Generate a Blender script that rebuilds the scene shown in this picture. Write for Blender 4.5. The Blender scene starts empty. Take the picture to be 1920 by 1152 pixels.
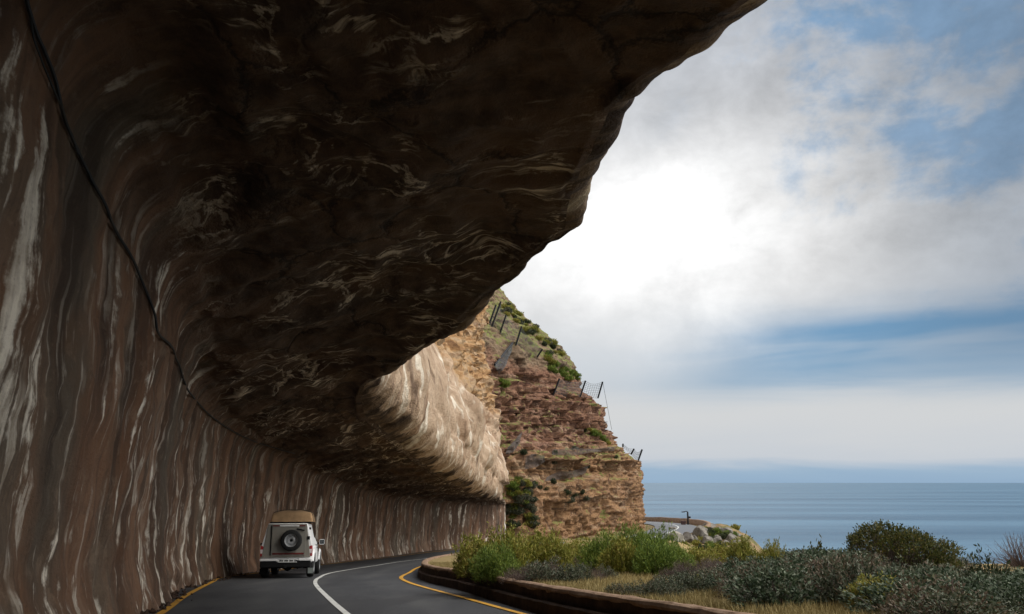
import bpy, bmesh, math, random
import numpy as np
from mathutils import Vector, Matrix, noise
from mathutils.bvhtree import BVHTree

R = math.radians
random.seed(7)
rng = np.random.default_rng(7)
scene = bpy.context.scene
COL = scene.collection
nz = noise.noise

# ------------------------------------------------------------------ camera geometry
F = 1600.0
TH = math.atan(329 / F)


def ray(px, py):
    a = (px - 960) / F
    b = (576 - py) / F
    y = math.cos(TH) - b * math.sin(TH)
    return a / y, (math.sin(TH) + b * math.cos(TH)) / y


def at(px, py, Y):
    a, e = ray(px, py)
    return Vector((a * Y, Y, e * Y))


def g(Y):
    """road height along the forward axis: downhill, then level"""
    if Y < 60:
        return -1.3 - .064 * Y
    if Y < 90:
        t = (Y - 60) / 30
        return -5.14 - 30 * (.064 * (t - t * t / 2) + .010 * t * t / 2)
    return -6.25 - .010 * (Y - 90)


def hit(px, py, H=0.0, start=3.0):
    a, e = ray(px, py)
    Y = start
    prev = None
    while Y < 400:
        v = e * Y - g(Y) - H
        if prev is not None and prev * v <= 0:
            break
        prev = v
        Y += .02
    return Vector((a * Y, Y, e * Y))


def sstep(a, b, x):
    t = min(1, max(0, (x - a) / (b - a)))
    return t * t * (3 - 2 * t)


def interp(pts, n_per=None, step=None):
    """Catmull-Rom through pts, resampled to an even step"""
    P = [Vector(p) for p in pts]
    P = [2 * P[0] - P[1]] + P + [2 * P[-1] - P[-2]]
    out = []
    for i in range(1, len(P) - 2):
        for k in range(24):
            t = k / 24
            p0, p1, p2, p3 = P[i - 1:i + 3]
            out.append(.5 * ((2 * p1) + (p2 - p0) * t + (2 * p0 - 5 * p1 + 4 * p2 - p3) * t * t + (3 * p1 - p0 - 3 * p2 + p3) * t ** 3))
    out.append(P[-2])
    if step is None:
        return out
    res = [out[0]]
    acc = 0
    for a, b in zip(out, out[1:]):
        d = (b - a).length
        if d < 1e-9:
            continue
        pos = step - acc
        while pos <= d:
            res.append(a.lerp(b, pos / d))
            pos += step
        acc = d - (pos - step)
    return res


# ------------------------------------------------------------------ node helpers
class X:
    """a socket with arithmetic"""
    def __init__(s, nt, k):
        s.nt, s.k = nt, k

    def m(s, op, *o, clamp=False):
        n = s.nt.nodes.new('ShaderNodeMath')
        n.operation = op
        n.use_clamp = clamp
        for i, v in enumerate((s,) + o):
            if isinstance(v, X):
                s.nt.links.new(v.k, n.inputs[i])
            else:
                n.inputs[i].default_value = v
        return X(s.nt, n.outputs[0])

    def __add__(s, o): return s.m('ADD', o)
    __radd__ = __add__
    def __sub__(s, o): return s.m('SUBTRACT', o)
    def __rsub__(s, o): return (s * -1.0) + o
    def __mul__(s, o): return s.m('MULTIPLY', o)
    __rmul__ = __mul__
    def __truediv__(s, o): return s.m('DIVIDE', o)
    def pow(s, o): return s.m('POWER', o)
    def abs(s): return s.m('ABSOLUTE')
    def min(s, o): return s.m('MINIMUM', o)
    def max(s, o): return s.m('MAXIMUM', o)

    def ss(s, a, b):
        n = s.nt.nodes.new('ShaderNodeMapRange')
        n.interpolation_type = 'SMOOTHSTEP'
        s.nt.links.new(s.k, n.inputs['Value'])
        flip = a > b
        n.inputs['From Min'].default_value = min(a, b)
        n.inputs['From Max'].default_value = max(a, b)
        n.inputs['To Min'].default_value = 1 if flip else 0
        n.inputs['To Max'].default_value = 0 if flip else 1
        return X(s.nt, n.outputs[0])

    def ramp(s, stops, mode='LINEAR'):
        n = s.nt.nodes.new('ShaderNodeValToRGB')
        n.color_ramp.interpolation = mode
        el = n.color_ramp.elements
        while len(el) < len(stops):
            el.new(.5)
        for e, (p, c) in zip(el, stops):
            e.position = p
            e.color = (*c, 1)
        s.nt.links.new(s.k, n.inputs[0])
        return X(s.nt, n.outputs[0])

    def gauss(s, c, w):
        d = (s - c) * (1.0 / w)
        return (d * d * -1.0).m('EXPONENT')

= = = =

Give again exactly the lines running from the beginning of the material above through the line that contains "nz = noise.noise", and leave out every picture.

* [FULL RESPONSE]
Generate a Blender script that rebuilds the scene shown in this picture. Write for Blender 4.5. The Blender scene starts empty. Take the picture to be 1920 by 1152 pixels.
import bpy, bmesh, math, random
import numpy as np
from mathutils import Vector, Matrix, noise
from mathutils.bvhtree import BVHTree

R = math.radians
random.seed(7)
rng = np.random.default_rng(7)
scene = bpy.context.scene
COL = scene.collection
nz = noise.noise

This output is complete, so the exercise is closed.